Gary Brookins was also able to see which way the wind was blowing in this Desert Storm.

Steve Sack had managed to anticipate the moment, as had …

and Don Wright

Dick Wright commented on Saddam Hussein's complaints about the air war …

… while Ed Stein condemned Scud attacks on Israel, most of which, it should be pointed out, were either off-target or intercepted.

Jim Berry noted the odd, addictive nature of this TV war. People say that Vietnam was seen on TV, but Vietnam was filmed, not taped, and in an era when satellite transmission was quite limited.
Most Vietnam footage had to be flown out and processed before it was broadcast, and, while 24 or 48 hours wasn't a lot of time in 1968, we got to watch Desert Shield and the miniwar that followed live.
In fact, this was the war that built CNN, not so much because they were the only ones going live from the Middle East, but because the networks fumbled and stumbled in their coverage.
My son — who later got a much closer view of the Gulf — called from his college dorm and asked me to hold the phone up to CNN because they didn't have cable and were fed up with the networks' cycle of reporting and clarifying and re-stating and re-clarifying.

Garry Trudeau suggested that it might not have been entirely the media's fault, since there was a fair amount of spin being generated. The military was, for instance, all in favor of providing access to video of the new "smart bomb" technology, but did not want video coverage of things like soldiers' coffins coming home.
Nor were many people back home anxious to hear criticism of the war, as this news story indicates: A college cancelled Father Berrigan's classes on war and peace because there was a war.
In the wake of the surrender, there was much talk of how this had removed the stigma of Vietnam, to which I believe it was disabled Vietnam vet and former Secretary of the Navy Jim Webb who remarked that, if the North Vietnamese had all been gathered up in the middle of a desert, that war might have been equally brief and successful.
Whoever said it, the remarks were not appreciated at the time nor repeated thereafter.

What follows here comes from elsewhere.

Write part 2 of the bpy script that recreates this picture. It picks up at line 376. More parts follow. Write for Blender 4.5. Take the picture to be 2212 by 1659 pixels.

And Jeff MacNelly asked a question that might have become even more interesting had he added a second panel with the signs swapped.
In fact, that one could be something of an evergreen, and …

… lest we forget, there were other things going on besides the war. This Pat Oliphant piece hasn't gone out of style in the last 25 years, either, though the situation didn't have, at the time, the blessing of the Supreme Court.

Nor did the cheerful analysis in that refer line at the top of the Kerrville Daily Times keep Cal Grondhal from commenting on the economic woes of the moment.
The strange thing is how much both the war and the financial downturn have since come to seem like movie trailers for full-length features yet to come.
Ah, but now I'm slipping out of "history" and beginning to turn those Bac-Os into real meat.